Key Cables and Wires Players
|
Company Name |
Market Cap (Rs. Cr.) |
Revenue (Rs. Cr.) |
EBIT (Rs. Cr.) |
ROE (%) |
ROCE (%) |
|
Polycab India |
1,48,639 |
25,179 |
3,430 |
22.3% |
31.5% |
|
Havells India |
74,148 |
8,677 |
1,138 |
19.1% |
25.7% |
|
KEI Industries |
52,695 |
11,477 |
1,229 |
15% |
24% |
|
R R Kabel |
25,668 |
8,764 |
776 |
20.8% |
25.8% |
|
Finolex Cables |
17,603 |
5,990 |
577 |
12.3% |
16% |
Source: FY26 Company’s Financial Result, Stock-o-meter, Investyadnya
Note: Revenue of Companies is from the Wires and Cable Business Only
Investment View: Quality Matters More Than Theme Alone
The opportunity is attractive, but investors should exercise caution and selectivity. The best companies in this sector are likely to be those with strong brands, wide distribution networks, manufacturing scale, product diversification, healthy balance sheets, and disciplined working-capital management.

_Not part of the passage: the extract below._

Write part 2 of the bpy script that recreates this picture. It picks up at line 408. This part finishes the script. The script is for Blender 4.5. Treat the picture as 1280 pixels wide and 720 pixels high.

Key risks include volatility in copper and aluminium prices, margin pressure during commodity price swings, competition from regional players, a slowdown in real estate or infrastructure spending, and execution risk in capacity expansion.
That said, the direction of travel remains clear: India needs more power, safer homes, stronger grids, faster connectivity, and deeper electrification. Cables and wires sit at the heart of all these trends.
Bottom Line
India’s cables and wires industry is increasingly looking like a structural growth story rather than a cyclical trade. With the market projected to reach ₹1.65 lakh crore by FY30, organized players gaining share, and housing wires emerging as a strong branded-consumer opportunity, the sector offers a compelling long-term investment lens.